I'll see how it looks at work and on some TVs and experiment a bit.
Serena wrote on 3/8/2010, 8:34 PM
The nVidia control panel contains 3 reference images and the first one (colour bars) is somewhat useful. Set brightness so can just see the lighter black bar (bottom RHS of image: turn up brightness if you can't see it and then adjust down until almost gone). Adjust contrast until lower edge of white square (bottom LHS) just disappears. That's the basic setting. You then have to get RGB separately adjusted (brightness, contrast, gamma) which is not so easy. And you must recheck brightness and contrast after those adjustments. If you have the VASST "Color Correction Sony Vegas" it includes a veg and guidance that is useful for setting up domestic monitors. Otherwise something from http://www.drycreekphoto.com/Learn/monitor_calibration_tools.htmreview of other systems[/link] might be worthwhile.
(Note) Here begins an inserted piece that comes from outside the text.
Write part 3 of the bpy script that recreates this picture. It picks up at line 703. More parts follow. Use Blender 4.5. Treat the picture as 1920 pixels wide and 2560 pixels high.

musicvid10 wrote on 3/8/2010, 8:39 PM
Monitor color temperature is set using the physical monitor controls, not the graphics card adjustments.

It should be set to its native color temperature before attempting any graphics card calibrations. Sounds like yours is set warm.
musicvid10 wrote on 3/8/2010, 8:58 PM
Quickest way to identify a color display problem is to throw a grayscale on the screen.
Here is one I designed ten years ago that can be used for both monitors and printers.
There should be relatively little color cast in the midtones, as close to a slightly "cool" neutral as possible, and some differentiation at both ends when viewed in a graphics editor.